*Work to be completed*.
Reproduce the material word for word; the images stay out.
------ Stored data ------
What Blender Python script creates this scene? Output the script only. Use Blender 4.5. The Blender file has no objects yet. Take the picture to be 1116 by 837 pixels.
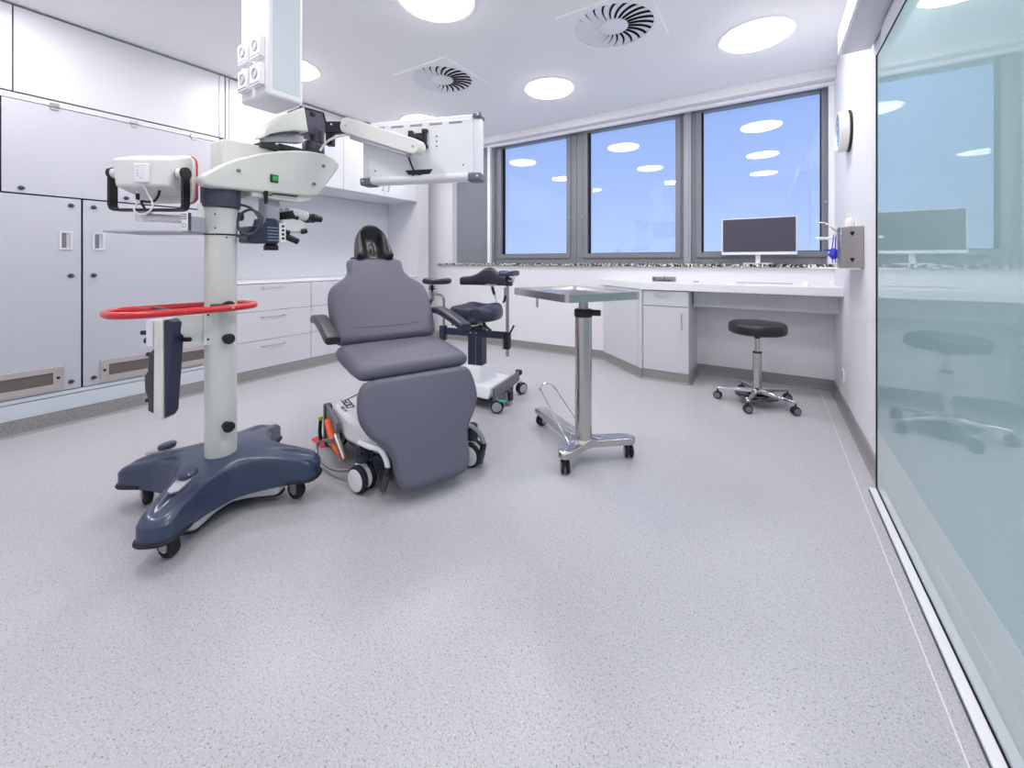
import bpy, bmesh, math, random
from mathutils import Vector, Matrix
random.seed(7)
C = bpy.context.scene.collection
PI = math.pi

# ------------------------------------------------------------------ camera model
FPX, HOR, YAW, EYE = 441.5, 284.7, 32.36, 1.10
cT, sT = math.cos(math.radians(YAW)), math.sin(math.radians(YAW))
E1 = Vector((cT, sT, 0)); E2 = Vector((-sT, cT, 0)); UP = Vector((0, 0, 1))
def W(u, v, d):
    """point at depth d (metres) along the view direction"""
    return E1*((u-558)/FPX*d) + E2*d + Vector((0, 0, EYE+(HOR-v)/FPX*d))
def FR(o, x, y, z=None):
    x = Vector(x).normalized(); y = Vector(y); y = (y - x*y.dot(x)).normalized()
    z = x.cross(y)
    m = Matrix((x, y, z)).transposed().to_4x4(); m.translation = Vector(o); return m
def T(x, y, z): return Matrix.Translation((x, y, z))
def RZ(a): return Matrix.Rotation(a, 4, 'Z')
def RX(a): return Matrix.Rotation(a, 4, 'X')
def RY(a): return Matrix.Rotation(a, 4, 'Y')

# ------------------------------------------------------------------ materials
def srgb(r, g, b):
    f = lambda c: ((c/255+.055)/1.055)**2.4 if c > 10 else c/255/12.92
    return (f(r), f(g), f(b), 1)
def mat(name, col, rough=.5, metal=0., spec=.5, coat=0., bump=0., bscale=200., var=0.):
    m = bpy.data.materials.new(name); m.use_nodes = True
    nt = m.node_tree; b = nt.nodes['Principled BSDF']
    c = srgb(*col)
    b.inputs['Base Color'].default_value = c
    b.inputs['Roughness'].default_value = rough
    b.inputs['Metallic'].default_value = metal
    b.inputs['Specular IOR Level'].default_value = spec
    b.inputs['Coat Weight'].default_value = coat
    tc = nt.nodes.new('ShaderNodeTexCoord')
    no = nt.nodes.new('ShaderNodeTexNoise'); no.inputs['Scale'].default_value = bscale
    no.inputs['Detail'].default_value = 2
    nt.links.new(tc.outputs['Object'], no.inputs['Vector'])
    if bump > 0:
        bp = nt.nodes.new('ShaderNodeBump'); bp.inputs['Strength'].default_value = bump
        bp.inputs['Distance'].default_value = .002
        nt.links.new(no.outputs['Fac'], bp.inputs['Height'])
        nt.links.new(bp.outputs['Normal'], b.inputs['Normal'])
    mr = nt.nodes.new('ShaderNodeMapRange')
    mr.inputs['To Min'].default_value = max(0, rough-.03-var); mr.inputs['To Max'].default_value = min(1, rough+.03+var)
    nt.links.new(no.outputs['Fac'], mr.inputs['Value']); nt.links.new(mr.outputs['Result'], b.inputs['Roughness'])
    return m
def speckle(name, base, cols, scales, rough, amounts, lines=()):
    """mottled vinyl or granite: base colour with fine chips of other colours"""
    m = bpy.data.materials.new(name); m.use_nodes = True
    nt = m.node_tree; b = nt.nodes['Principled BSDF']; b.inputs['Roughness'].default_value = rough
    tc = nt.nodes.new('ShaderNodeTexCoord'); cur = None
    rgb = nt.nodes.new('ShaderNodeRGB'); rgb.outputs[0].default_value = srgb(*base); cur = rgb.outputs[0]
    for i, (c, s, a) in enumerate(zip(cols, scales, amounts)):
        no = nt.nodes.new('ShaderNodeTexNoise'); no.inputs['Scale'].default_value = s; no.inputs['Detail'].default_value = 1
        mp = nt.nodes.new('ShaderNodeMapping'); mp.inputs['Location'].default_value = (i*13.7, i*5.1, i*3.3)
        nt.links.new(tc.outputs['Object'], mp.inputs['Vector']); nt.links.new(mp.outputs[0], no.inputs['Vector'])
        rm = nt.nodes.new('ShaderNodeMapRange'); rm.inputs['From Min'].default_value = a; rm.inputs['From Max'].default_value = a+.05
        nt.links.new(no.outputs['Fac'], rm.inputs['Value'])
        mx = nt.nodes.new('ShaderNodeMix'); mx.data_type = 'RGBA'
        nt.links.new(rm.outputs['Result'], mx.inputs['Factor']); nt.links.new(cur, mx.inputs['A'])
        mx.inputs['B'].default_value = srgb(*c); cur = mx.outputs['Result']
    if lines:
        sp = nt.nodes.new('ShaderNodeSeparateXYZ'); nt.links.new(tc.outputs['Object'], sp.inputs[0])
        for ax, pos, w, lim in lines:
            def M(op, a, bb):
                n = nt.nodes.new('ShaderNodeMath'); n.operation = op
                for k, q in enumerate((a, bb)):
                    if q is None: continue
                    if isinstance(q, (int, float)): n.inputs[k].default_value = q
                    else: nt.links.new(q, n.inputs[k])
                return n.outputs[0]
            q = M('SUBTRACT', sp.outputs[ax], pos); q = M('ABSOLUTE', q, None); q = M('LESS_THAN', q, w)
            if lim is not None: q = M('MULTIPLY', q, M('LESS_THAN', sp.outputs[1-ax], lim))
            q = M('MULTIPLY', q, .7)
            mx = nt.nodes.new('ShaderNodeMix'); mx.data_type = 'RGBA'
            nt.links.new(q, mx.inputs['Factor']); nt.links.new(cur, mx.inputs['A'])
            mx.inputs['B'].default_value = srgb(238, 234, 230); cur = mx.outputs['Result']
    nt.links.new(cur, b.inputs['Base Color'])
    return m
def emit(name, col, s):
    m = bpy.data.materials.new(name); m.use_nodes = True; nt = m.node_tree
    nt.nodes.remove(nt.nodes['Principled BSDF'])
    e = nt.nodes.new('ShaderNodeEmission'); e.inputs[0].default_value = (*col, 1); e.inputs[1].default_value = s
    nt.links.new(e.outputs[0], nt.nodes['Material Output'].inputs[0]); return m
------
*Final result*.
What Blender Python script creates this scene? Output the script only. Use Blender 4.5. The Blender file has no objects yet. Take the picture to be 1116 by 837 pixels.
import bpy, bmesh, math, random
from mathutils import Vector, Matrix
random.seed(7)
C = bpy.context.scene.collection
PI = math.pi

# ------------------------------------------------------------------ camera model
FPX, HOR, YAW, EYE = 441.5, 284.7, 32.36, 1.10
cT, sT = math.cos(math.radians(YAW)), math.sin(math.radians(YAW))
E1 = Vector((cT, sT, 0)); E2 = Vector((-sT, cT, 0)); UP = Vector((0, 0, 1))
def W(u, v, d):
    """point at depth d (metres) along the view direction"""
    return E1*((u-558)/FPX*d) + E2*d + Vector((0, 0, EYE+(HOR-v)/FPX*d))
def FR(o, x, y, z=None):
    x = Vector(x).normalized(); y = Vector(y); y = (y - x*y.dot(x)).normalized()
    z = x.cross(y)
    m = Matrix((x, y, z)).transposed().to_4x4(); m.translation = Vector(o); return m
def T(x, y, z): return Matrix.Translation((x, y, z))
def RZ(a): return Matrix.Rotation(a, 4, 'Z')
def RX(a): return Matrix.Rotation(a, 4, 'X')
def RY(a): return Matrix.Rotation(a, 4, 'Y')

# ------------------------------------------------------------------ materials
def srgb(r, g, b):
    f = lambda c: ((c/255+.055)/1.055)**2.4 if c > 10 else c/255/12.92
    return (f(r), f(g), f(b), 1)
def mat(name, col, rough=.5, metal=0., spec=.5, coat=0., bump=0., bscale=200., var=0.):
    m = bpy.data.materials.new(name); m.use_nodes = True
    nt = m.node_tree; b = nt.nodes['Principled BSDF']
    c = srgb(*col)
    b.inputs['Base Color'].default_value = c
    b.inputs['Roughness'].default_value = rough
    b.inputs['Metallic'].default_value = metal
    b.inputs['Specular IOR Level'].default_value = spec
    b.inputs['Coat Weight'].default_value = coat
    tc = nt.nodes.new('ShaderNodeTexCoord')
    no = nt.nodes.new('ShaderNodeTexNoise'); no.inputs['Scale'].default_value = bscale
    no.inputs['Detail'].default_value = 2
    nt.links.new(tc.outputs['Object'], no.inputs['Vector'])
    if bump > 0:
        bp = nt.nodes.new('ShaderNodeBump'); bp.inputs['Strength'].default_value = bump
        bp.inputs['Distance'].default_value = .002
        nt.links.new(no.outputs['Fac'], bp.inputs['Height'])
        nt.links.new(bp.outputs['Normal'], b.inputs['Normal'])
    mr = nt.nodes.new('ShaderNodeMapRange')
    mr.inputs['To Min'].default_value = max(0, rough-.03-var); mr.inputs['To Max'].default_value = min(1, rough+.03+var)
    nt.links.new(no.outputs['Fac'], mr.inputs['Value']); nt.links.new(mr.outputs['Result'], b.inputs['Roughness'])
    return m
def speckle(name, base, cols, scales, rough, amounts, lines=()):
    """mottled vinyl or granite: base colour with fine chips of other colours"""
    m = bpy.data.materials.new(name); m.use_nodes = True
    nt = m.node_tree; b = nt.nodes['Principled BSDF']; b.inputs['Roughness'].default_value = rough
    tc = nt.nodes.new('ShaderNodeTexCoord'); cur = None
    rgb = nt.nodes.new('ShaderNodeRGB'); rgb.outputs[0].default_value = srgb(*base); cur = rgb.outputs[0]
    for i, (c, s, a) in enumerate(zip(cols, scales, amounts)):
        no = nt.nodes.new('ShaderNodeTexNoise'); no.inputs['Scale'].default_value = s; no.inputs['Detail'].default_value = 1
        mp = nt.nodes.new('ShaderNodeMapping'); mp.inputs['Location'].default_value = (i*13.7, i*5.1, i*3.3)
        nt.links.new(tc.outputs['Object'], mp.inputs['Vector']); nt.links.new(mp.outputs[0], no.inputs['Vector'])
        rm = nt.nodes.new('ShaderNodeMapRange'); rm.inputs['From Min'].default_value = a; rm.inputs['From Max'].default_value = a+.05
        nt.links.new(no.outputs['Fac'], rm.inputs['Value'])
        mx = nt.nodes.new('ShaderNodeMix'); mx.data_type = 'RGBA'
        nt.links.new(rm.outputs['Result'], mx.inputs['Factor']); nt.links.new(cur, mx.inputs['A'])
        mx.inputs['B'].default_value = srgb(*c); cur = mx.outputs['Result']
    if lines:
        sp = nt.nodes.new('ShaderNodeSeparateXYZ'); nt.links.new(tc.outputs['Object'], sp.inputs[0])
        for ax, pos, w, lim in lines:
            def M(op, a, bb):
                n = nt.nodes.new('ShaderNodeMath'); n.operation = op
                for k, q in enumerate((a, bb)):
                    if q is None: continue
                    if isinstance(q, (int, float)): n.inputs[k].default_value = q
                    else: nt.links.new(q, n.inputs[k])
                return n.outputs[0]
            q = M('SUBTRACT', sp.outputs[ax], pos); q = M('ABSOLUTE', q, None); q = M('LESS_THAN', q, w)
            if lim is not None: q = M('MULTIPLY', q, M('LESS_THAN', sp.outputs[1-ax], lim))
            q = M('MULTIPLY', q, .7)
            mx = nt.nodes.new('ShaderNodeMix'); mx.data_type = 'RGBA'
            nt.links.new(q, mx.inputs['Factor']); nt.links.new(cur, mx.inputs['A'])
            mx.inputs['B'].default_value = srgb(238, 234, 230); cur = mx.outputs['Result']
    nt.links.new(cur, b.inputs['Base Color'])
    return m
def emit(name, col, s):
    m = bpy.data.materials.new(name); m.use_nodes = True; nt = m.node_tree
    nt.nodes.remove(nt.nodes['Principled BSDF'])
    e = nt.nodes.new('ShaderNodeEmission'); e.inputs[0].default_value = (*col, 1); e.inputs[1].default_value = s
    nt.links.new(e.outputs[0], nt.nodes['Material Output'].inputs[0]); return m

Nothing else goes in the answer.